Kendala Ungkap Kasus Akseyna UI
Arya mengutarakan, salah satu kendala yang dihadapi polisi ketika mengungkap kasus kematian Akseyna UI adalah jasad korban yang terlambat diidentifikasi.
Proses identifikasi yang lama menyebabkan polisi terlambat menggelar penyelidikan sampai sembilan tahun kematian Akseyna masih menjadi misteri.
“Lima hari dari penemuan jenazah itulah yang membuat kita terhambat melakukan penyidikan di awal. (Karena) baru setelah itu kita melakukan otopsi, lalu pencarian lagi ke TKP, ke kost korban, dan sebagainya,” ujarnya dikutip dari Kompas.com, Rabu (5/6/2024).

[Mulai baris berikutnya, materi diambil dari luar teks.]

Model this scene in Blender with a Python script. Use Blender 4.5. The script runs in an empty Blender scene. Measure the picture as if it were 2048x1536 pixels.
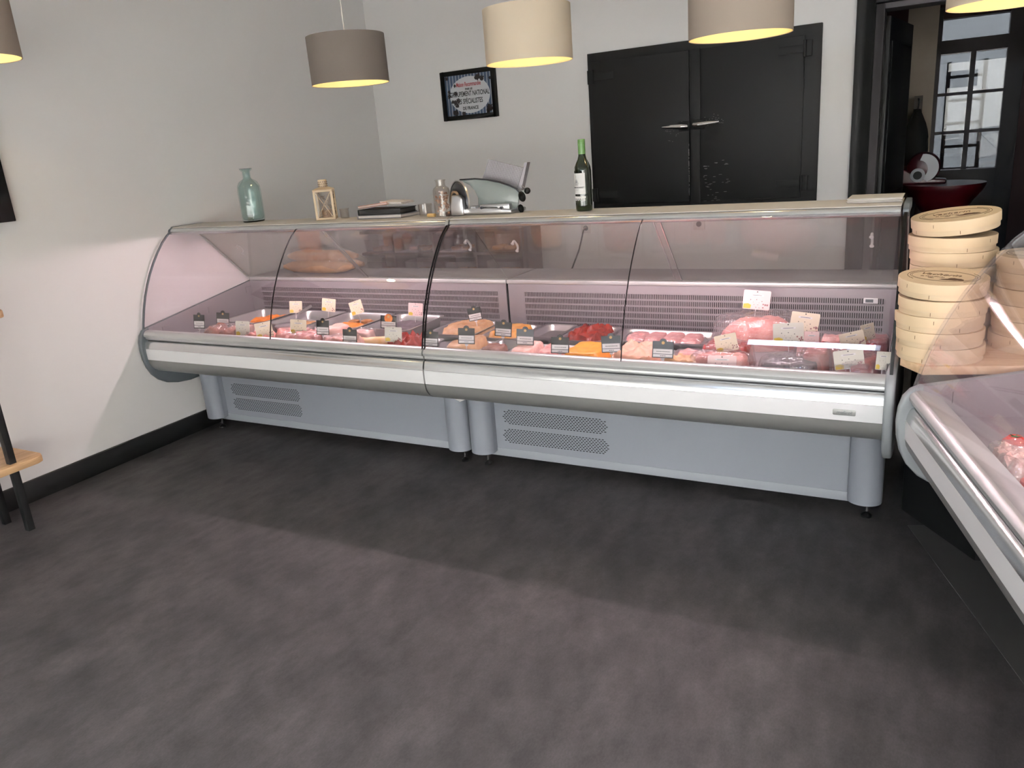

“Kalau saya baca dari berita acara, saat sudah ditemukan, setelah itu kita tidak tahu identitasnya siapa, itu di awal. Sehingga 4-5 hari kemudian, setelah orangtua korban datang, mereka lah yang mengenali 'oh ini anak saya'," tambahnya.
Arya mengatakan, polisi akan menggelar audiensi dengan kampus dan keluarga Akseyna guna membuka kembali penyelidikan kasus kematian mahasiswa UI ini.
“Maka kami berupaya menyempurnakan dengan mengoreksi penyidikan terdahulu dengan keadaan sekarang,” jelas Arya.